Hoje em dia, lemos em 500 portais diferentes a mesma notícia. O modo como eles se destacam é ‘dando o furo’, publicando primeiro. Mas achamos que aprofundar a notícia e aprender com ela podem ser novas maneiras de se destacar.

Com a adoção da legendagem aberta, mesmo que por acaso vocês acabaram virando uma rede, se não social, ao menos colaborativa. Há planos de transformar o Veduca numa rede social, de fato, em que as pessoas tenham perfis com gostos pessoais e interajam umas com as outras?
Sim! O próximo módulo de inovações será exatamente esse: montar um sistema de comunidade completo, com possibilidade de interação e troca de informação sobre as aulas e a qualidade das legendas.

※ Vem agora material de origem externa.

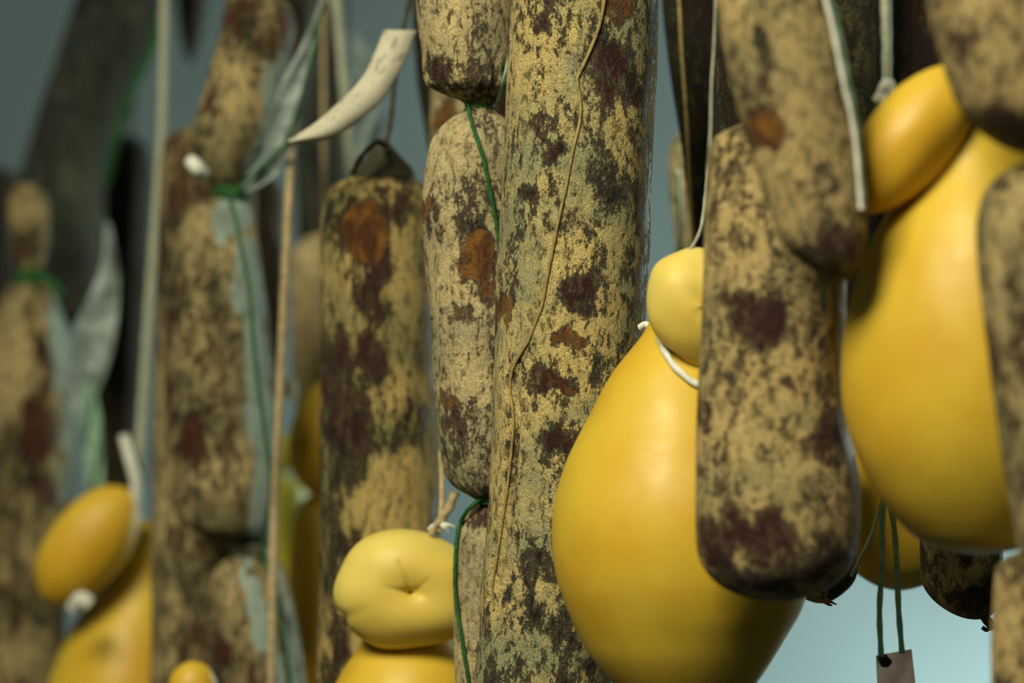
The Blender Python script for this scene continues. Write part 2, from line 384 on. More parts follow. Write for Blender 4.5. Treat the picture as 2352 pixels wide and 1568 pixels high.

Obviamente, não queremos nos tornar o Facebook. O Facebook já existe. Mas queremos formar a nossa comunidade, algo mais segmentado. 

É muita informação circulando…
Pois é. Achamos que a internet precisa de curadoria, de editores. Pessoas que escolhem, num mar de informação, aquilo que é bacana. Outro dia estive com o pessoal da Veja. Eles têm vídeos sensacionais no YouTube, mas com pouquíssimos acessos. Porque a mentalidade de quem entra no YouTube não é, necessariamente, a de aprender. Quando se cria grandes plataformas, perde-se um pouco do foco. Seu usuário acaba não se encontrando no portal. 

Temos o nosso objetivo definido: educação. Somos uma comunidade educacional. E não concordo com os extremos: 100% colaborativo ou 100% fechado. Buscamos uma parceria com a comunidade, mas com uma visão editorial definida. Acho que é esse o futuro da informação.